A thousand times the fate of a cage
Questa è una narrazione corale, umbratile, dove schegge di luce o scorci luminosi ci permettono di riprendere fiato. Ogni fotografia è un respiro che dà vita a storie di donne e bambini nelle squallide favelas brasiliane; agli uomini spettano l’incipit e la chiusura di questo coro. I racconti sembrano rivolti alla luna, che si staglia nel cielo tra le cime degli alberi, e, come ne “Il coyote” di R. Roversi, si trasformano in ululati del mondo: un amalgama di dolore, sogni, disillusione, gioia e sgomento che è il vivere.
Il buio voluto dall’autrice è offerto per essere penetrato, scrutato. Dettagli portatori di senso diventano ‘punti’ di luce scelti con cura: un ramo che, come una lancia, illumina il volto di un ragazzino, guidandone lo sguardo oltre le pareti scorticate; o faville esplosive che squarciano l’oscurità.

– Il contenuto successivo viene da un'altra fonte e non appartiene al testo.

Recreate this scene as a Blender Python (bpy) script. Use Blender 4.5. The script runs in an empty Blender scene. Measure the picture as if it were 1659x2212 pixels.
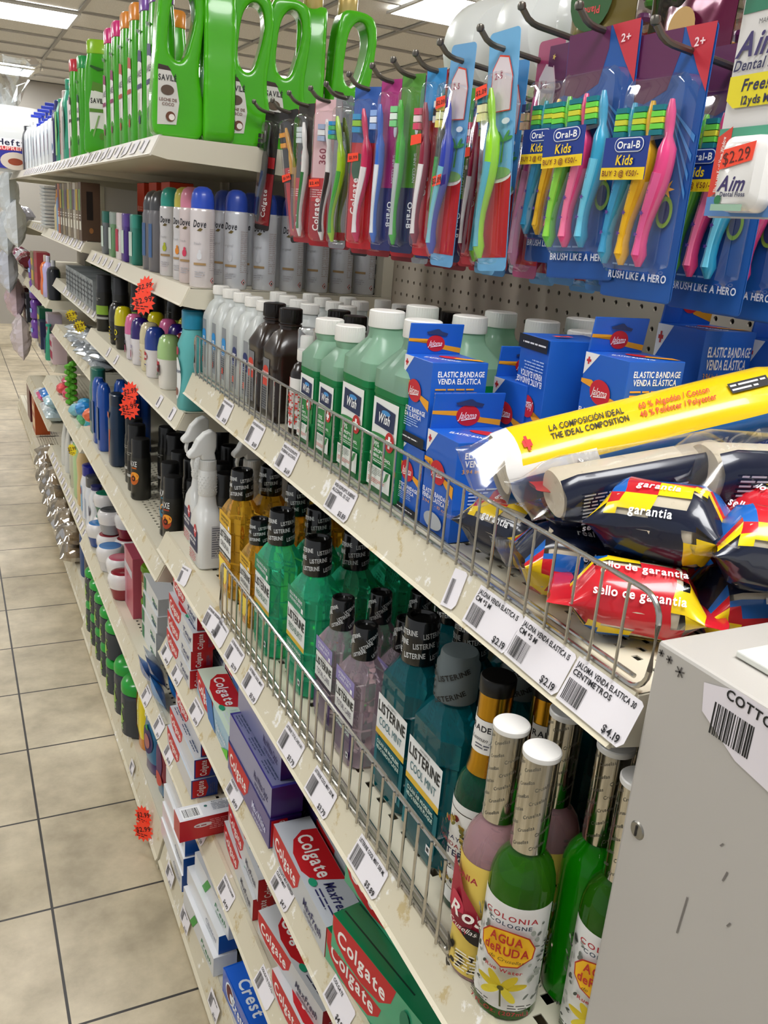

A volte questa intenzione si manifesta attraverso la parola: “Lucinete” – “piccola luce” – illumina un muro corroso; “Vida loka” – “Vita pazza” – tatuata sul braccio di una giovane, conferma la luce di parole magiche impresse sulla sua maglietta. La ragazza, pur nascondendo il volto, sembra affidare ai segni la propria storia: pudore o protezione dei sogni?
Il bianco e nero è utilizzato con estrema cura anche nelle gradazioni di grigio, che trapassano l’una nell’altra fino a un buio raschiato da un chiarore che si fa strada a fatica, o nella luce che sopravanza le ombre, sbiadendole di fronte alla presenza dei giovani. Gli uccelli diventano metafora: stormi posati su cavi luminosi rappresentano entità che favoriscono la sopravvivenza dei singoli, strategia vitale anche per gli esseri umani; un corvo con ali e coda mozzate, incapace di spiccare il volo, trova la sua prigione senza sbarre nella terraferma.
Steccati, muri, reti ricorrono come simboli evocativi. Emozionano la donna contro uno steccato che proietta la propria ombra sul suo volto, girato quasi a sfuggire a un rimpianto o a un desiderio; un ragazzo, distante da un muro sovrastato dal cielo chiaro, si trova su una strada che prelude alla possibilità di scegliere il proprio cammino futuro. Tre fotografie, per diversità di stile, invitano lo spettatore a interrogarsi sul senso del loro esserci, un significato noto solo all’autrice.
Forse, tra le possibili interpretazioni, queste immagini manifestano la presenza stessa dell’autrice in un racconto nel racconto. Forse lei è lì, nella radura, a condividere la sua storia con gli altri e con la luna; forse quei racconti sono perle, come le gocce d’acqua che impreziosiscono una tela di ragno. Forse, da viaggiatrice, mentre tutto scorre via, ferma ciò che deve essere impresso e condiviso, affinché il nostro sguardo non ignori chi vive ai margini del mondo, ma continua a fare, desiderare e lottare tra indifferenza e squarci di rispetto e solidarietà.